Wer keine Ideen hat, orientiert sich an dem, was gesellschaftlich von ihm oder ihr erwartet wird. Noch immer ist die Berufswahlorientierung viel zu oft von Geschlechterrollen geprägt, die völlig überaltert sind, nichts mit eigentlichen Fähigkeiten zu tun haben und letztendlich die freie Entfaltung der Persönlichkeit hemmen.

Gesellschaftlich betrachtet schreiben wir Mädchen immer noch zu, empathisch zu sein und sich um andere zu kümmern, während wir Jungen stärker zuschreiben, ein logisches Denken oder ein mathematisches Grundverständnis zu haben.

Das alles sind keine schlechten Eigenschaften, aber es sind Eigenschaften, die wir nicht einem bestimmten Geschlecht zuordnen sollten.

Ich bin Erzieherin geworden. Das ist kein Zufall. Viele Jungen entscheiden sich eher für handwerkliche oder MINT-Berufe.

Betrachten wir das Handwerk genauer, wirkt es auf den ersten Blick etwas durchwachsener. Immerhin sind 15 % der Auszubildenden weiblich. Schaut man aber darauf, wie diese 15 % verteilt sind, dann stellt man fest, es gibt viele Friseurinnen und Konditorinnen, aber wenige Elektrikerinnen, Schlosserinnen oder Werkzeugmechanikerinnen. Es zeigen sich Strukturen, die über Jahrzehnte und Jahrhunderte gewachsen sind.

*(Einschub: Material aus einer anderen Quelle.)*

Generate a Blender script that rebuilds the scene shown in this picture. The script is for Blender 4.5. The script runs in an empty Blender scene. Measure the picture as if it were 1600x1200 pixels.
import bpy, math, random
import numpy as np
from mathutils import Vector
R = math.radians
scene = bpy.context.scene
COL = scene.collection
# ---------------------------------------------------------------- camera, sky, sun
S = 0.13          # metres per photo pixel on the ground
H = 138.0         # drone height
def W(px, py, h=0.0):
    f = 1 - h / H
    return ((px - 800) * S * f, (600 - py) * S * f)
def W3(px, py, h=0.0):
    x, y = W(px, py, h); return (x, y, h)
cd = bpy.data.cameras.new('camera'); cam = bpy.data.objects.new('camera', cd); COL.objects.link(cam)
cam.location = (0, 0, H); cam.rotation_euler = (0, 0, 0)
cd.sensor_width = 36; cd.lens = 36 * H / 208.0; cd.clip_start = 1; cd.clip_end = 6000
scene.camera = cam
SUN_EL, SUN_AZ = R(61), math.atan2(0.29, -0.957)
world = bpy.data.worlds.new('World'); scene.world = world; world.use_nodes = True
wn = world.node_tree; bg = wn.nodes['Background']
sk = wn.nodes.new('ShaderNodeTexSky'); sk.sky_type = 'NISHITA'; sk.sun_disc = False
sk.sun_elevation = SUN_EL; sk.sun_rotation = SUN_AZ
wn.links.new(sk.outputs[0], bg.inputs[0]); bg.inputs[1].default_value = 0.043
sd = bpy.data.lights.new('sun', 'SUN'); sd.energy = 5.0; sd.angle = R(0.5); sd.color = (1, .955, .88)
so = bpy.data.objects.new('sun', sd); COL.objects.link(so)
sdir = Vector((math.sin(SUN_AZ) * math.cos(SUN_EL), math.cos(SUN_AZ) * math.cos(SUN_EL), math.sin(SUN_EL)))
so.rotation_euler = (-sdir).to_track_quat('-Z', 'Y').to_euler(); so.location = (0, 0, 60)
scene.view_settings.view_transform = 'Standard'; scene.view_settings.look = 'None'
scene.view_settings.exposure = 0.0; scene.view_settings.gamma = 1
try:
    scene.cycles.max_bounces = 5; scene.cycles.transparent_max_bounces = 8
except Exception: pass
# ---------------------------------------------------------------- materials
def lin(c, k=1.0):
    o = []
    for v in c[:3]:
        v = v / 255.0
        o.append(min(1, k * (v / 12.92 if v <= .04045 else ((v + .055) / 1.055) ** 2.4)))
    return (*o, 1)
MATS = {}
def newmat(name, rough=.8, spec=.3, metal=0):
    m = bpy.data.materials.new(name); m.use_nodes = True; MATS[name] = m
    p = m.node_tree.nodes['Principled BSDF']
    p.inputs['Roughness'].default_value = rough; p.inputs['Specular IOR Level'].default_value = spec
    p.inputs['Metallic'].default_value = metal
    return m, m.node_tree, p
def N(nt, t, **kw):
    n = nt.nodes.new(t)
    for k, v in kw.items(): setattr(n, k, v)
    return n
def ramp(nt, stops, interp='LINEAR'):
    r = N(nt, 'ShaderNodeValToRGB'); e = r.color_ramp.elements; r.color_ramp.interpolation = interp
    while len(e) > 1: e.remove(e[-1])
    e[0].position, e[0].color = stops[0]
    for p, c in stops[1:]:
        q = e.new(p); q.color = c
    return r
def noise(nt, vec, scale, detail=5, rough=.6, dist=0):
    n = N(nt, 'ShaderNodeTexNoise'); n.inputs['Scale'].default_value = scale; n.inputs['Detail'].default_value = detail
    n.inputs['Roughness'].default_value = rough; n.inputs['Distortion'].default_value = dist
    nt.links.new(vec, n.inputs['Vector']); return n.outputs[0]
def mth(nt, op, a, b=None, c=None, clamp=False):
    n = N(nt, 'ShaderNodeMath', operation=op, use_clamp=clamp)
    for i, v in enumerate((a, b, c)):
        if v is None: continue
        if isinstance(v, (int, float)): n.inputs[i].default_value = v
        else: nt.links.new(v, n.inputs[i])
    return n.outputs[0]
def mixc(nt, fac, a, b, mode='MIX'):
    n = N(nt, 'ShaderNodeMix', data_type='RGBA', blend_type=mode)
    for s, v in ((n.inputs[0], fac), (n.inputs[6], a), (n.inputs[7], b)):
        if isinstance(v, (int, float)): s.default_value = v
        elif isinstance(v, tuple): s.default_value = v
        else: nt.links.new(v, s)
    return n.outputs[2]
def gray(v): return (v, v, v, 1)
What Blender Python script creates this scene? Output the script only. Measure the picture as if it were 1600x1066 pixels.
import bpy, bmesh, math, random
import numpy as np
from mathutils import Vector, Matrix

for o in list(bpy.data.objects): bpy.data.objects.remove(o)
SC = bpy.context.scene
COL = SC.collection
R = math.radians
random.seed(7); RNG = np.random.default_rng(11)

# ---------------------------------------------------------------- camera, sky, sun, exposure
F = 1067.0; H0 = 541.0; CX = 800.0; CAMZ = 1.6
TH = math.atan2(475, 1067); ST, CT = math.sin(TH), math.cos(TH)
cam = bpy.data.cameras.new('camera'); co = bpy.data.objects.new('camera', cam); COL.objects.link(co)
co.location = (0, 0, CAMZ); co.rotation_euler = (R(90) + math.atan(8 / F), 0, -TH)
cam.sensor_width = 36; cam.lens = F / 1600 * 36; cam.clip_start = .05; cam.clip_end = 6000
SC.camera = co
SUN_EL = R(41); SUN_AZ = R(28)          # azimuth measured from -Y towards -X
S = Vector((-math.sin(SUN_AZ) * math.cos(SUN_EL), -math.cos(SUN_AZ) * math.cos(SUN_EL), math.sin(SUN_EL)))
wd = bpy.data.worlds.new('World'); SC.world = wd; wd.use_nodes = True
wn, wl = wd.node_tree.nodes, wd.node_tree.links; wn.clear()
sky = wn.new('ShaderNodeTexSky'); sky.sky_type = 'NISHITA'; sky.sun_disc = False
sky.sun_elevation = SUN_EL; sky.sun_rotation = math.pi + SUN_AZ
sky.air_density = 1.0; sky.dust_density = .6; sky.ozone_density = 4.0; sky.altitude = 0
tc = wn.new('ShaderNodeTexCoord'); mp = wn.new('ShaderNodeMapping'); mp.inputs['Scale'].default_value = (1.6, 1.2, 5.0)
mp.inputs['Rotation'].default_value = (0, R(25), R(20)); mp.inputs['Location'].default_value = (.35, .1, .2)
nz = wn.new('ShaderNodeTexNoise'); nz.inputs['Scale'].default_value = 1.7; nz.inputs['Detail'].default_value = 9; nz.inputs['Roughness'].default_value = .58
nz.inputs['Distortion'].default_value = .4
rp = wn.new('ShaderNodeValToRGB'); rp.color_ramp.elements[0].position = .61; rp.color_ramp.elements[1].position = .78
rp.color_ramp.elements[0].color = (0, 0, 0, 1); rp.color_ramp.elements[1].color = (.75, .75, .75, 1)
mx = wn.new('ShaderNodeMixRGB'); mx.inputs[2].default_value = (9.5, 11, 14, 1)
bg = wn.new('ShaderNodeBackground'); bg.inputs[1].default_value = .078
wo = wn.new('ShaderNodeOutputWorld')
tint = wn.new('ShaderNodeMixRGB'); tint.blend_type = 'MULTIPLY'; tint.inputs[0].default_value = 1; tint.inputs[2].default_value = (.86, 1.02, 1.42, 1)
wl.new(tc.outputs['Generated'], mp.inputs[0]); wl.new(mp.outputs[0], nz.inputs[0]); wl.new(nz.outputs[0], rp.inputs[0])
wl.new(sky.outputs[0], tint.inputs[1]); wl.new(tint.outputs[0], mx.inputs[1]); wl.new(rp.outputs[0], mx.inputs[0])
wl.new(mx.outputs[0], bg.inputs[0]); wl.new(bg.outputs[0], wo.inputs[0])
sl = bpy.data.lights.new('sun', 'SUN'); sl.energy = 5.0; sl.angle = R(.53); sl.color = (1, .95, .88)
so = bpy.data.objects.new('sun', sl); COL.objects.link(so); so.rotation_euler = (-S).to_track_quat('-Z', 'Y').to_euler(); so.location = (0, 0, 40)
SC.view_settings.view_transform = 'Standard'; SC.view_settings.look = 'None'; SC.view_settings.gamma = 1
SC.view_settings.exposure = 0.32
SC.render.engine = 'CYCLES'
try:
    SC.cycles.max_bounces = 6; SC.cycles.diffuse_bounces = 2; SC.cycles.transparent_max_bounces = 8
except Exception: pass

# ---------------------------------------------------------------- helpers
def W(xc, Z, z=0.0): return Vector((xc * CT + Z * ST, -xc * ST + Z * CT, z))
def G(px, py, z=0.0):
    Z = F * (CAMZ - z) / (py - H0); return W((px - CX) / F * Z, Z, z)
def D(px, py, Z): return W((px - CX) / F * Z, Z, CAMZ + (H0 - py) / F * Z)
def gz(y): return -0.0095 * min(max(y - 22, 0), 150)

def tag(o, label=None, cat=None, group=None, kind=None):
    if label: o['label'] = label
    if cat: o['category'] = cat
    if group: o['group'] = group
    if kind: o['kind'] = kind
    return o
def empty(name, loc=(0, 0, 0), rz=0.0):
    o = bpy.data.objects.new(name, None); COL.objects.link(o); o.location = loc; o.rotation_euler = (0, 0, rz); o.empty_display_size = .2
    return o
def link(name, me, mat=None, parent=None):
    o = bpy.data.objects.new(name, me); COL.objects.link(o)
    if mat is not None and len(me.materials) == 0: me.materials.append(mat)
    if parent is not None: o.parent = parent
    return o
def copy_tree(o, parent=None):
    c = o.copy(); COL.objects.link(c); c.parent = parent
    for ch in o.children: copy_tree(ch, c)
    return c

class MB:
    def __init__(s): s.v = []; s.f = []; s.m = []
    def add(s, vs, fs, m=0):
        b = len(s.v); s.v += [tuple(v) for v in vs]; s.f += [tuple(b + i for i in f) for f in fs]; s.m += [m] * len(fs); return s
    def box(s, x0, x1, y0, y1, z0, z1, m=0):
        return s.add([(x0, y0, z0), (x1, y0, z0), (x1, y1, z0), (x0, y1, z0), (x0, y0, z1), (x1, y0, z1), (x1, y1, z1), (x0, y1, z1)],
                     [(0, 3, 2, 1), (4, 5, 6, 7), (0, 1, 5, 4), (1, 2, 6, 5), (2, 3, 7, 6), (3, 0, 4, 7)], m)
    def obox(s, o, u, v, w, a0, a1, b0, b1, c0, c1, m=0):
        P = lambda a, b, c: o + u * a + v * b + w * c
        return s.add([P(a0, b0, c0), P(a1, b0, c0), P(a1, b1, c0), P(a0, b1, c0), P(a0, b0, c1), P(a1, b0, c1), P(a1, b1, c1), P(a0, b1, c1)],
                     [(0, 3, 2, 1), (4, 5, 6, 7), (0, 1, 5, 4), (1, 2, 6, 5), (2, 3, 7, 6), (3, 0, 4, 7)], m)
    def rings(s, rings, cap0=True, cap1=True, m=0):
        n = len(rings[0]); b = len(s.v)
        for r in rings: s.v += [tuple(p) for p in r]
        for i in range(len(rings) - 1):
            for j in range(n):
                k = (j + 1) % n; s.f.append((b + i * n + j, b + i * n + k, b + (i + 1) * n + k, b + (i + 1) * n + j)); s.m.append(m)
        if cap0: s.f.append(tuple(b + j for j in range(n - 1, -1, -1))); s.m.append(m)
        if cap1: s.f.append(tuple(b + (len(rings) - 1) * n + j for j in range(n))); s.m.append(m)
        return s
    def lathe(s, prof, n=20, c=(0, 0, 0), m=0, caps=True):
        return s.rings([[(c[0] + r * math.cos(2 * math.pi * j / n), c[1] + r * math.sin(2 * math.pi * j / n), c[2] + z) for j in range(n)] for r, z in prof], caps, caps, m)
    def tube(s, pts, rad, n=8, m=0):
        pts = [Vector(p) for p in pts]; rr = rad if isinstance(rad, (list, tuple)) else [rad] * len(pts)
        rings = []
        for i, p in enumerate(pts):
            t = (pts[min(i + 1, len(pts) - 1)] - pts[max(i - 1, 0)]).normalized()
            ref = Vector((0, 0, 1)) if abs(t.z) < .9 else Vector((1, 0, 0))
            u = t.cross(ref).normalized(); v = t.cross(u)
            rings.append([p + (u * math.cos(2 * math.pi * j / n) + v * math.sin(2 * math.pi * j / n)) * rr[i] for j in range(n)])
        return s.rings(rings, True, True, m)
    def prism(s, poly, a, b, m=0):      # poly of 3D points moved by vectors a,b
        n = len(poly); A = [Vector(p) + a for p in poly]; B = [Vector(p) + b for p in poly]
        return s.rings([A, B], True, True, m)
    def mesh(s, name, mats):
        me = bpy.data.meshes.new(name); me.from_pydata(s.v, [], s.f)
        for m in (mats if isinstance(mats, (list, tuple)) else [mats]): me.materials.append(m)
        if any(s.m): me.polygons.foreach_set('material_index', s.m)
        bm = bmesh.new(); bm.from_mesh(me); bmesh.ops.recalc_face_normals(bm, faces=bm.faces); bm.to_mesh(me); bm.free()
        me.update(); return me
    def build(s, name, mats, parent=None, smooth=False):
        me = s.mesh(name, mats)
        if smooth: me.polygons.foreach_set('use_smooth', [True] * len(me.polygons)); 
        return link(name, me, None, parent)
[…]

Auch wenn in den letzten Jahren und Jahrzehnten etwas passiert ist, müssen wir weiterhin daran arbeiten, Geschlechterklischees aufzubrechen. Diesen Prozess müssen viele Akteure in der Gesellschaft konstruktiv begleiten, und sie müssen ihren Teil dazu beitragen.

Eine Möglichkeit der Berufswahlorientierung sind die Girls‘ and Boys‘ Academies. Wir finden sie in fünf Kommunen in NRW als Modellprojekte. In Workshops, ganztägigen Veranstaltungen oder Projektwochen erhalten Mädchen und Jungen Einblicke in verschiedene Berufsfelder, die geschlechtsuntypisch sind. Sie lernen von Vorbildern und unterschiedliche Berufsfelder kennen.

Deshalb beauftragen wir die Landesregierung, zu prüfen, wie das Konzept dieser Girls‘ and Boys‘ Academies im Rahmen bereits bestehender Programme der Berufswahlorientierung weiterentwickelt und zusammengedacht werden kann.

Zu dem von der FDP eingereichten Antrag: Die Weiterentwicklung möchten wir nicht auf einzelne Teilbereiche fokussieren. Vielmehr möchten wir nach wie vor das große Ganze im Blick haben. Deshalb lehnen wir den Antrag ab, weil Sie eben nur Teilbereiche herausgreifen, die uns zu kurz greifen.

(Vereinzelt Beifall von den GRÜNEN und der CDU)

Zum Schluss möchte ich noch sagen, dass wir selbstverständlich auch als Politikerinnen und Politiker Vorbild sein können. Im Parlament haben wir immer noch einen viel zu kleinen Anteil von Frauen. Wir wissen, dass immer am vierten Donnerstag im April bundesweit der Girls‘Day begangen wird. Nutzen wir die Gelegenheit, junge Frauen zu ermutigen und sie in verschiedene Bereiche hineinblicken zu lassen. Wir als grüne Fraktion tun das.

Bitte setzen Sie sich dafür ein, dass Mädchen ab Klasse 5 diese Möglichkeit des Girls‘Day jedes Jahr nutzen, um alle Möglichkeiten kennenzulernen, denn Mädchen können alles werden. – Vielen Dank für Ihre Aufmerksamkeit und die Unterstützung für den Antrag.